▶ _WHAT THE TASK ASKS_
Begin with the first line below and retype each line exactly through the line containing "SMP, sm, bevel=.003)". Any pictures are to be left out.

▶ _DATASET SECTION_

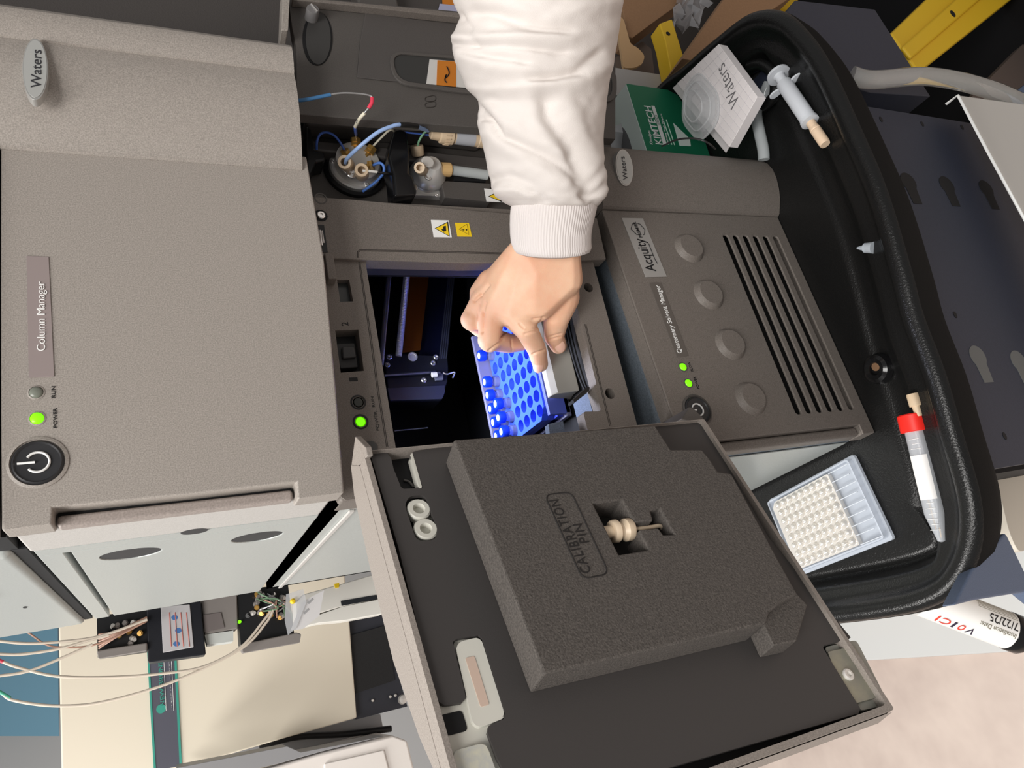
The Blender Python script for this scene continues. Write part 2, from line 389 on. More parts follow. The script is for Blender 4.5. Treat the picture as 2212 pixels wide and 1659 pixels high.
# casing: walls around the dark sample compartment and the fluidics bay
mb = box_mb(.0035, .011, .052, .50, Z0, Z1); box_mb(.0035, .345, .052, .50, Z1 - .006, Z1, mb); box_mb(.0035, .345, .052, .50, Z0, Z0 + .006, mb); box_mb(.338, .345, .052, .50, Z0, Z1, mb); box_mb(.0035, .345, .492, .50, Z0, Z1, mb)
obj('casing', mb, SIDE, sm)
box('side_trim', .0015, .0034, .075, .50, -.0205, -.0165, SIDEP, sm, bevel=.0006)
box('corner_block', .0030, .012, .0405, .0735, -.0255, -.0032, SMP, sm, bevel=.003)
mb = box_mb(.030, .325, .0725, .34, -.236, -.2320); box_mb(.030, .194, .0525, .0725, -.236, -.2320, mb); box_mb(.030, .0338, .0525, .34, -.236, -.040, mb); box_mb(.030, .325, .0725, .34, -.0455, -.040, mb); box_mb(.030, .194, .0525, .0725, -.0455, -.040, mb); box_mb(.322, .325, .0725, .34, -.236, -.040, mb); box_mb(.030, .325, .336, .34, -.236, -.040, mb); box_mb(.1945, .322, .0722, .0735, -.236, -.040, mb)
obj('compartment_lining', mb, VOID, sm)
box('opening_return', .190, .194, .0525, .0630, -.2318, -.0458, mat('slate recess wall', (50, 50, 57), .5, spk=.1), sm)
plate('inner_ledge', SF, SF.uvs([(1200, 905), (1222, 900), (1232, 899), (1236, 924), (1203, 930)]), -.02, -.013, mat('blue grey flecked plastic', (92, 104, 124), .5, spk=.25, bump=.3), sm)
box('ledge_plate', .038, .0735, .055, .082, -.2315, -.2275, mat('blue grey flecked plastic', (92, 104, 124)), sm)
tube('guide_arc', [(.175, .060, -.2300), (.14, .0645, -.2290), (.11, .065, -.2285), (.085, .0625, -.2290), (.0735, .058, -.2300)], .0012, VOID, sm)
plate('catch', SF, SF.uvs([(1240, 862), (1272, 833), (1277, 835), (1276, 841), (1243, 869)]), -.012, -.002, BLK, sm, bevel=.0006)
# panel right of the opening with the hazard labels
MF = FRONT(.036)
mid = pplate('label_panel', MF, [(690, 556), (672, 424), (760, 430), (880, 441), (1000, 452), (1120, 462), (1290, 470), (1310, 560), (1180, 566), (1000, 568), (800, 562)], -.014, 0, SMP, sm, bevel=.001)
line(MF, [(775, 557), (774.5, 545), (778, 542), (900, 544), (1090, 549)], -.0001, mid); line(MF, [(772.5, 557), (772, 544), (777, 539.5), (900, 541.5), (1090, 546.5)], -.0001, mid)
def screw(parent, P, n_, r, nm='screw', m=CHROME):
    s = lathe(nm, V(P), n_, [(r, 0), (r, r * .35), (r * .8, r * .5), (r * .45, r * .5), (r * .4, r * .2), (.0001, r * .2)], m, parent, n=16); return s
u, v = MF.uv(693, 429); lathe('plug', MF.P(u, v, -.001), MF.n, [(.0052, 0), (.0050, .0012), (.004, .0012), (.004, .0006)], SMD, mid, n=20)
u, v = MF.uv(693, 466); lathe('screw_well', MF.P(u, v, -.0004), MF.n, [(.0052, 0), (.0052, .0006)], VOID, mid, n=20); screw(mid, MF.P(u, v, .0003), MF.n, .0033)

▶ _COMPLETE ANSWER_
The Blender Python script for this scene continues. Write part 2, from line 389 on. More parts follow. The script is for Blender 4.5. Treat the picture as 2212 pixels wide and 1659 pixels high.
# casing: walls around the dark sample compartment and the fluidics bay
mb = box_mb(.0035, .011, .052, .50, Z0, Z1); box_mb(.0035, .345, .052, .50, Z1 - .006, Z1, mb); box_mb(.0035, .345, .052, .50, Z0, Z0 + .006, mb); box_mb(.338, .345, .052, .50, Z0, Z1, mb); box_mb(.0035, .345, .492, .50, Z0, Z1, mb)
obj('casing', mb, SIDE, sm)
box('side_trim', .0015, .0034, .075, .50, -.0205, -.0165, SIDEP, sm, bevel=.0006)
box('corner_block', .0030, .012, .0405, .0735, -.0255, -.0032, SMP, sm, bevel=.003)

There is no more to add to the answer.